WHAT THE EXERCISE ASKS:
Your task is to gather the lines below that hold the string "Write".

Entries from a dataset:
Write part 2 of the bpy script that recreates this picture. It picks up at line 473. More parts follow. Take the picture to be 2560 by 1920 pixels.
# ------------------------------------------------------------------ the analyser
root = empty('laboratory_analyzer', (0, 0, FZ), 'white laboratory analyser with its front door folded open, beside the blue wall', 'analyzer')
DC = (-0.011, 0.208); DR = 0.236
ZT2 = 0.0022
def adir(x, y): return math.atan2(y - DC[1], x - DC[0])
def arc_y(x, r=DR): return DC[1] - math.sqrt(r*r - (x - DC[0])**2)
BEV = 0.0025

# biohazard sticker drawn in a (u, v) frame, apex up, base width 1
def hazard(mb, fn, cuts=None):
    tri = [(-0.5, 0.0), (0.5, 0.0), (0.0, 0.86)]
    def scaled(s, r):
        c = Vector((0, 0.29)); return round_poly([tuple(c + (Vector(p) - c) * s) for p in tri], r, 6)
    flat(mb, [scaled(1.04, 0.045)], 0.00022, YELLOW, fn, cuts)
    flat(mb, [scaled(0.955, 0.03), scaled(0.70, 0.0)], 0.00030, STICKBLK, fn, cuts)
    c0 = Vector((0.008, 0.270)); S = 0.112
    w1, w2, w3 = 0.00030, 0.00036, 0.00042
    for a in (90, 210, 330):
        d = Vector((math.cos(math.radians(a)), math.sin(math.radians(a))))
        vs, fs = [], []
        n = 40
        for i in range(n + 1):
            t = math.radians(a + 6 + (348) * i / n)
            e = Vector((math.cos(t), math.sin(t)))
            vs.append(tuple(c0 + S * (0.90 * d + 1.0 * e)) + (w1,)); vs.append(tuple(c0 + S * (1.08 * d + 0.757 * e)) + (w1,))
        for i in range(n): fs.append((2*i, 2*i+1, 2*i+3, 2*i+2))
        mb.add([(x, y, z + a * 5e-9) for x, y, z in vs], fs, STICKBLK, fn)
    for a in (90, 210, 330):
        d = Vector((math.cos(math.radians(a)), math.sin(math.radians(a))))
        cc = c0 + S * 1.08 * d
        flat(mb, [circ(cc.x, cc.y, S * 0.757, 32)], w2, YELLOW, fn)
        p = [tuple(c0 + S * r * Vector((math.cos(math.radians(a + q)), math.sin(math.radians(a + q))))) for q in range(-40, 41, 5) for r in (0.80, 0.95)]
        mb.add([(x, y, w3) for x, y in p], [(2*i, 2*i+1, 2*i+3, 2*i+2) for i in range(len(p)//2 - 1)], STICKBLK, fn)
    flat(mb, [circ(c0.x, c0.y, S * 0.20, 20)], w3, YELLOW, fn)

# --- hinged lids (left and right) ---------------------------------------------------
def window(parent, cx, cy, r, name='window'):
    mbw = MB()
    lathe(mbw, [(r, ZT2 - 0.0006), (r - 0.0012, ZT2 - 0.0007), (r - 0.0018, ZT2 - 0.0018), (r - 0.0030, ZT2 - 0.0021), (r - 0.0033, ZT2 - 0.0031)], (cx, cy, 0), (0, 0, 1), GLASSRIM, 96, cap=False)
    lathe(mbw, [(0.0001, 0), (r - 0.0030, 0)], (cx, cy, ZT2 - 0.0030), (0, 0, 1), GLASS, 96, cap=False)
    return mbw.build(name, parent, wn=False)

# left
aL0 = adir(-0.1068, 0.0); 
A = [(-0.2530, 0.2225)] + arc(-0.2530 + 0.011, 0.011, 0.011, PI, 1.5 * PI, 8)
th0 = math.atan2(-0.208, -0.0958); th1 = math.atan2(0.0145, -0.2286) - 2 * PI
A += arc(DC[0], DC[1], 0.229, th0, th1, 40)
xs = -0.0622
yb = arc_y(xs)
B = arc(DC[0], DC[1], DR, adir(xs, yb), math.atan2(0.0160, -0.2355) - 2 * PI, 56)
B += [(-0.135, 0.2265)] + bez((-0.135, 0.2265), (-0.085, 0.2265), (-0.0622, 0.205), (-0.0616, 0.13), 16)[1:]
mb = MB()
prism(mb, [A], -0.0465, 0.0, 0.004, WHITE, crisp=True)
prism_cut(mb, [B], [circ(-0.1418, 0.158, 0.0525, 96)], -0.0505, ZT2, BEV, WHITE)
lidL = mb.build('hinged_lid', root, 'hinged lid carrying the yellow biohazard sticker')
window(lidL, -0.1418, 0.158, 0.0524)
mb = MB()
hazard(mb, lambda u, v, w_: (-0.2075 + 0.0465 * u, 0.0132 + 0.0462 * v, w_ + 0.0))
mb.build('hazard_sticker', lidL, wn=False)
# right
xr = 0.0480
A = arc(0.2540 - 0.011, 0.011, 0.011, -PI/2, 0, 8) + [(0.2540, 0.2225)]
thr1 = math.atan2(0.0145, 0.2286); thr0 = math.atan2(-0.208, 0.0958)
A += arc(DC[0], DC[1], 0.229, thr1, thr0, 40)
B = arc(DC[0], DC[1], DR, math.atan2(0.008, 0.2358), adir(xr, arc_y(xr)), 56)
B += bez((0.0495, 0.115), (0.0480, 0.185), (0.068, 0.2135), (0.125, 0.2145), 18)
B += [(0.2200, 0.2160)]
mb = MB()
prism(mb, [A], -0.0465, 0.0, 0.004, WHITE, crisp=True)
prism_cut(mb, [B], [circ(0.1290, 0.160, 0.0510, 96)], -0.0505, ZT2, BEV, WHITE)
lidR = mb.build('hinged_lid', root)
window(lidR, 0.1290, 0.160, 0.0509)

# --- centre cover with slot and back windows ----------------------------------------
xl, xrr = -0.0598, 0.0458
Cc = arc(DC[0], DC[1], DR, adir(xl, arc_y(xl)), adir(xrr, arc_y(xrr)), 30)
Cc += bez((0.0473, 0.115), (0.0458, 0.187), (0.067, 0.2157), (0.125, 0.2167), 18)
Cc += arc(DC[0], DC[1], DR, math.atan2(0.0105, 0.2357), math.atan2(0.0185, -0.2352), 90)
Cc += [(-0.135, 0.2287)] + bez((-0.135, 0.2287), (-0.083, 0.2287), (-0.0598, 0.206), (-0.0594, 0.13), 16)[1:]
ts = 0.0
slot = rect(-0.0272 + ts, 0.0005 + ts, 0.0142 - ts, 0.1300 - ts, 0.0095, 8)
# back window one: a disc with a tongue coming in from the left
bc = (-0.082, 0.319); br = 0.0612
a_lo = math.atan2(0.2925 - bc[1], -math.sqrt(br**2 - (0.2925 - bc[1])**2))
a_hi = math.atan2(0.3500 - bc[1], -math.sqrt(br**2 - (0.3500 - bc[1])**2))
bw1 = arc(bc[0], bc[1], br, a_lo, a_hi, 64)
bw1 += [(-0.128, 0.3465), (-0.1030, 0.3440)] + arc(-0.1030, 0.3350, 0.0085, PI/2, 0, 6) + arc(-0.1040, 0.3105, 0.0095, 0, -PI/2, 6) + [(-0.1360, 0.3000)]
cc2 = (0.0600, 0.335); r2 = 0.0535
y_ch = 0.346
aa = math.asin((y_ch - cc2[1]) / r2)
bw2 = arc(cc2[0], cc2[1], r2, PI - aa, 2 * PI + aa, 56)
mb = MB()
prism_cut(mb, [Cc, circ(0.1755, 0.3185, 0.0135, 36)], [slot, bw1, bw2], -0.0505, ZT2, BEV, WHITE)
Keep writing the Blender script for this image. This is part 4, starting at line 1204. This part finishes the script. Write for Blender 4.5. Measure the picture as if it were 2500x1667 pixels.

PROBLEM SOLUTION:
Write part 2 of the bpy script that recreates this picture. It picks up at line 473. More parts follow. Take the picture to be 2560 by 1920 pixels.
Keep writing the Blender script for this image. This is part 4, starting at line 1204. This part finishes the script. Write for Blender 4.5. Measure the picture as if it were 2500x1667 pixels.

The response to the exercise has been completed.